-------- DATA EXTRACT --------

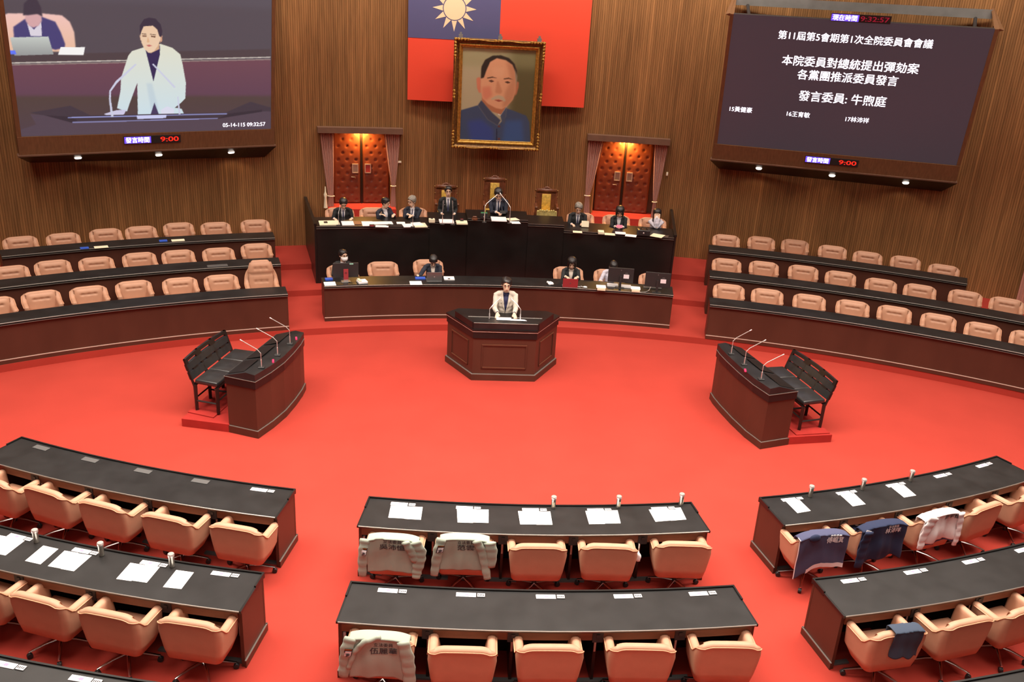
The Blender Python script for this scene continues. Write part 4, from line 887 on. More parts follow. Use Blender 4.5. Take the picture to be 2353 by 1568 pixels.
for side in range(4):
    L_=(PW,PH_,PW,PH_)[side]; n=int(L_/.075)
    for i in range(n):
        t=(i+.5)/n; e=min(abs(t-.5),abs(t-.0),abs(t-1)); big=(e<.05 or t<.16 or t>.84)
        if not big: continue
        c={0:(t*L_,.035),1:(PW-.035,t*L_),2:(t*L_,PH_-.035),3:(.035,t*L_)}[side]
        scroll(c[0],c[1],rr.choice((-1,1))*.035); ball(bm,pq(c[0],c[1],.125),.018,6)
o=obj('gilt_scrollwork',bm,M['gold'],pt,'all'); o['kind']='stuff'
for side in range(4):
    L_=(PW,PH_,PW,PH_)[side]; bm=NB(); pts=[]
    for i in range(31):
        t=.17+.66*i/30; w_=.035+.012*math.sin(t*PI*6); pts.append(tuple(pq(*{0:(t*L_,w_),1:(PW-w_,t*L_),2:(t*L_,PH_-w_),3:(w_,t*L_)}[side],.125)))
    tube(bm,pts,.009,tuple(pn),5); obj('wavy_beading',bm,M['gold'],pt,'all')
i0=.222
painted('canvas',portrait_img(),lambda u,v:(np.array(po)+np.array(pu)*(i0+u*(PW-2*i0))+np.array(pv)*(i0+v*(PH_-2*i0))+np.array(pn)*.045),mat_attr('oil_paint',0,.5),pt)
for t in (.07,.5,.93):
    bm=NB(); Mx=Matrix.Translation(pq(t*PW,PH_+.03,.06)); obox(bm,Mx,.10,.12,.10); obox(bm,Mx@Matrix.Translation((0,0,.07)),.05,.05,.06); obj('hanger_clip',bm,M['grey'],pt)
# screens ------------------------------------------------------------------
def screen(side,A,h,n,w_,Hs,label):
    root=empty('video_screen',label=label,cat='screen'); A=Vector(A); h=Vector(h); n=Vector(n).normalized(); up=n.cross(h); 
    if up.z<0: up=-up
    n0=Vector((h.y,-h.x,0)); 
    def q(u,v,d=0): return A+h*u+up*v+n*d
    def slab(name,u0,u1,v0,v1,d0,d1,m,par=root):
        bm=NB(); v=[bm.verts.new(q(u,vv,d)) for d in (d0,d1) for vv in (v0,v1) for u in (u0,u1)]
        for f in ((0,1,3,2),(4,6,7,5),(0,4,5,1),(2,3,7,6),(0,2,6,4),(1,5,7,3)): bm.faces.new([v[i] for i in f])
        bmesh.ops.recalc_face_normals(bm,faces=bm.faces[:]); return obj(name,bm,M[m] if isinstance(m,str) else m,par)
    slab('display_body',0,w_,0,Hs,-.12,-.002,'blk')
    for u0,u1 in ((-.085,0),(w_,w_+.085)): slab('case_side',u0,u1,-.40,Hs,-.28,.02,'wood')
    slab('case_fascia',-.085,w_+.085,-.40,-.004,-.10,.03,'wood')
    # ledge nosing and its sloping underside with lamps
    slab('ledge_nosing',-.12,w_+.12,-.43,-.40,-.10,.06,'trimwood')
    e=[A+h*(-.12)+up*(-.43)+n*.06,A+h*(w_+.12)+up*(-.43)+n*.06]
    wl=[]
    for s,p in ((1,e[0]),(-1,e[1])):
        p2=p+h*s*.28; d=Vector((p2.x-.5,p2.y-.7,0)); d.normalize(); b=Vector((.5,.7,0))+d*(RW-.01); wl.append(Vector((b.x,b.y,p.z-.30)))
    bm=NB(); top=[Vector((x.x,x.y,p.z)) for x,p in zip(wl,e)]
    v=[bm.verts.new(x) for x in (e[0],e[1],wl[1],wl[0],top[0],top[1])]
    for f in ((0,3,4),(1,5,2),(0,4,5,1)): bm.faces.new([v[i] for i in f])
    aa=[bm.verts.new(e[0].lerp(e[1],i/24)) for i in range(25)]; bb=[bm.verts.new(wl[0].lerp(wl[1],i/24)) for i in range(25)]
    for i in range(24): bm.faces.new((aa[i],aa[i+1],bb[i+1],bb[i]))
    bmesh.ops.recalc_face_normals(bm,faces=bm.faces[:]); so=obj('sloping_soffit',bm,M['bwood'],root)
    nn=(e[1]-e[0]).cross(wl[0]-e[0]).normalized()
    if nn.z>0: nn=-nn
    for t in (.2,.515,.82):
        c=e[0].lerp(e[1],t).lerp(wl[0].lerp(wl[1],t),.42)+nn*.02; hx=(e[1]-e[0]).normalized(); hy=nn.cross(hx)
        bm=NB(); a=[bm.verts.new(c+hx*.065*math.cos(k*PI/8)+hy*.065*math.sin(k*PI/8)+nn*.006) for k in range(16)]; b=[bm.verts.new(c+hx*.08*math.cos(k*PI/8)+hy*.08*math.sin(k*PI/8)-nn*.02) for k in range(16)]
        bm.faces.new(a)
        for k in range(16): bm.faces.new((a[k],a[(k+1)%16],b[(k+1)%16],b[k]))
        bmesh.ops.recalc_face_normals(bm,faces=bm.faces[:]); obj('soffit_lamp',bm,M['lamp'],so)
        l=bpy.data.lights.new('soffit_bulb','SPOT'); l.energy=4; l.color=(1,.75,.5); l.spot_size=rad(120); l.shadow_soft_size=.06; o=bpy.data.objects.new('soffit_bulb',l); C.objects.link(o); o.location=c+nn*.05; o.rotation_euler=Vector((0,0,-1)).to_track_quat('-Z','Y').to_euler(); o.parent=root
    # steel beam on the wall above with two raking brackets
    tb=[]
    for s,u in ((1,.06),(-1,w_-.10)):
        p=q(u,Hs); d=Vector((p.x-.5,p.y-.7,0)).normalized(); b=Vector((.5,.7,0))+d*(RW-.08); tb.append(Vector((b.x,b.y,p.z+.30)))
    hx=(tb[1]-tb[0]).normalized(); hn=Vector((hx.y,-hx.x,0)); bm=NB(); Mx=Matrix((( hx.x,hn.x,0,0),(hx.y,hn.y,0,0),(0,0,1,0),(0,0,0,1))); mid=(tb[0]+tb[1])/2+hn*.15
    obox(bm,Matrix.Translation(mid)@Mx,(tb[1]-tb[0]).length,.12,.20); obj('steel_beam',bm,M['grey'],root)
    for i,u in enumerate((-.09,w_+.09)):
        p=q(u,Hs-.02,.0); t_=tb[i]+Vector((0,0,.12))+hn*.1; bm=NB(); tube(bm,[t_,p],[(.04,.03),(.10,.03)],tuple(h),4,0); obj('raking_bracket',bm,M['wood'],root)
    for u in (.35,w_*.93): bm=NB(); tube(bm,[q(u,Hs-.05,-.1),tb[0].lerp(tb[1],(u-.06)/(w_-.16))+Vector((0,0,-.05))],.04,n=8); obj('tie_rod',bm,M['blk'],root)
    return root,q,slab,up,h,n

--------

_WHAT IS BEING ASKED_
Extract all the data above exactly, excluding every picture.

_RESPONSE TO THIS TASK_
The Blender Python script for this scene continues. Write part 4, from line 887 on. More parts follow. Use Blender 4.5. Take the picture to be 2353 by 1568 pixels.
for side in range(4):
    L_=(PW,PH_,PW,PH_)[side]; n=int(L_/.075)
    for i in range(n):
        t=(i+.5)/n; e=min(abs(t-.5),abs(t-.0),abs(t-1)); big=(e<.05 or t<.16 or t>.84)
        if not big: continue
        c={0:(t*L_,.035),1:(PW-.035,t*L_),2:(t*L_,PH_-.035),3:(.035,t*L_)}[side]
        scroll(c[0],c[1],rr.choice((-1,1))*.035); ball(bm,pq(c[0],c[1],.125),.018,6)
o=obj('gilt_scrollwork',bm,M['gold'],pt,'all'); o['kind']='stuff'
for side in range(4):
    L_=(PW,PH_,PW,PH_)[side]; bm=NB(); pts=[]
    for i in range(31):
        t=.17+.66*i/30; w_=.035+.012*math.sin(t*PI*6); pts.append(tuple(pq(*{0:(t*L_,w_),1:(PW-w_,t*L_),2:(t*L_,PH_-w_),3:(w_,t*L_)}[side],.125)))
    tube(bm,pts,.009,tuple(pn),5); obj('wavy_beading',bm,M['gold'],pt,'all')
i0=.222
painted('canvas',portrait_img(),lambda u,v:(np.array(po)+np.array(pu)*(i0+u*(PW-2*i0))+np.array(pv)*(i0+v*(PH_-2*i0))+np.array(pn)*.045),mat_attr('oil_paint',0,.5),pt)
for t in (.07,.5,.93):
    bm=NB(); Mx=Matrix.Translation(pq(t*PW,PH_+.03,.06)); obox(bm,Mx,.10,.12,.10); obox(bm,Mx@Matrix.Translation((0,0,.07)),.05,.05,.06); obj('hanger_clip',bm,M['grey'],pt)
# screens ------------------------------------------------------------------
def screen(side,A,h,n,w_,Hs,label):
    root=empty('video_screen',label=label,cat='screen'); A=Vector(A); h=Vector(h); n=Vector(n).normalized(); up=n.cross(h); 
    if up.z<0: up=-up
    n0=Vector((h.y,-h.x,0)); 
    def q(u,v,d=0): return A+h*u+up*v+n*d
    def slab(name,u0,u1,v0,v1,d0,d1,m,par=root):
        bm=NB(); v=[bm.verts.new(q(u,vv,d)) for d in (d0,d1) for vv in (v0,v1) for u in (u0,u1)]
        for f in ((0,1,3,2),(4,6,7,5),(0,4,5,1),(2,3,7,6),(0,2,6,4),(1,5,7,3)): bm.faces.new([v[i] for i in f])
        bmesh.ops.recalc_face_normals(bm,faces=bm.faces[:]); return obj(name,bm,M[m] if isinstance(m,str) else m,par)
    slab('display_body',0,w_,0,Hs,-.12,-.002,'blk')
    for u0,u1 in ((-.085,0),(w_,w_+.085)): slab('case_side',u0,u1,-.40,Hs,-.28,.02,'wood')
    slab('case_fascia',-.085,w_+.085,-.40,-.004,-.10,.03,'wood')
    # ledge nosing and its sloping underside with lamps
    slab('ledge_nosing',-.12,w_+.12,-.43,-.40,-.10,.06,'trimwood')
    e=[A+h*(-.12)+up*(-.43)+n*.06,A+h*(w_+.12)+up*(-.43)+n*.06]
    wl=[]
    for s,p in ((1,e[0]),(-1,e[1])):
        p2=p+h*s*.28; d=Vector((p2.x-.5,p2.y-.7,0)); d.normalize(); b=Vector((.5,.7,0))+d*(RW-.01); wl.append(Vector((b.x,b.y,p.z-.30)))
    bm=NB(); top=[Vector((x.x,x.y,p.z)) for x,p in zip(wl,e)]
    v=[bm.verts.new(x) for x in (e[0],e[1],wl[1],wl[0],top[0],top[1])]
    for f in ((0,3,4),(1,5,2),(0,4,5,1)): bm.faces.new([v[i] for i in f])
    aa=[bm.verts.new(e[0].lerp(e[1],i/24)) for i in range(25)]; bb=[bm.verts.new(wl[0].lerp(wl[1],i/24)) for i in range(25)]
    for i in range(24): bm.faces.new((aa[i],aa[i+1],bb[i+1],bb[i]))
    bmesh.ops.recalc_face_normals(bm,faces=bm.faces[:]); so=obj('sloping_soffit',bm,M['bwood'],root)
    nn=(e[1]-e[0]).cross(wl[0]-e[0]).normalized()
    if nn.z>0: nn=-nn
    for t in (.2,.515,.82):
        c=e[0].lerp(e[1],t).lerp(wl[0].lerp(wl[1],t),.42)+nn*.02; hx=(e[1]-e[0]).normalized(); hy=nn.cross(hx)
        bm=NB(); a=[bm.verts.new(c+hx*.065*math.cos(k*PI/8)+hy*.065*math.sin(k*PI/8)+nn*.006) for k in range(16)]; b=[bm.verts.new(c+hx*.08*math.cos(k*PI/8)+hy*.08*math.sin(k*PI/8)-nn*.02) for k in range(16)]
        bm.faces.new(a)
        for k in range(16): bm.faces.new((a[k],a[(k+1)%16],b[(k+1)%16],b[k]))
        bmesh.ops.recalc_face_normals(bm,faces=bm.faces[:]); obj('soffit_lamp',bm,M['lamp'],so)
        l=bpy.data.lights.new('soffit_bulb','SPOT'); l.energy=4; l.color=(1,.75,.5); l.spot_size=rad(120); l.shadow_soft_size=.06; o=bpy.data.objects.new('soffit_bulb',l); C.objects.link(o); o.location=c+nn*.05; o.rotation_euler=Vector((0,0,-1)).to_track_quat('-Z','Y').to_euler(); o.parent=root
    # steel beam on the wall above with two raking brackets
    tb=[]
    for s,u in ((1,.06),(-1,w_-.10)):
        p=q(u,Hs); d=Vector((p.x-.5,p.y-.7,0)).normalized(); b=Vector((.5,.7,0))+d*(RW-.08); tb.append(Vector((b.x,b.y,p.z+.30)))
    hx=(tb[1]-tb[0]).normalized(); hn=Vector((hx.y,-hx.x,0)); bm=NB(); Mx=Matrix((( hx.x,hn.x,0,0),(hx.y,hn.y,0,0),(0,0,1,0),(0,0,0,1))); mid=(tb[0]+tb[1])/2+hn*.15
    obox(bm,Matrix.Translation(mid)@Mx,(tb[1]-tb[0]).length,.12,.20); obj('steel_beam',bm,M['grey'],root)
    for i,u in enumerate((-.09,w_+.09)):
        p=q(u,Hs-.02,.0); t_=tb[i]+Vector((0,0,.12))+hn*.1; bm=NB(); tube(bm,[t_,p],[(.04,.03),(.10,.03)],tuple(h),4,0); obj('raking_bracket',bm,M['wood'],root)
    for u in (.35,w_*.93): bm=NB(); tube(bm,[q(u,Hs-.05,-.1),tb[0].lerp(tb[1],(u-.06)/(w_-.16))+Vector((0,0,-.05))],.04,n=8); obj('tie_rod',bm,M['blk'],root)
    return root,q,slab,up,h,n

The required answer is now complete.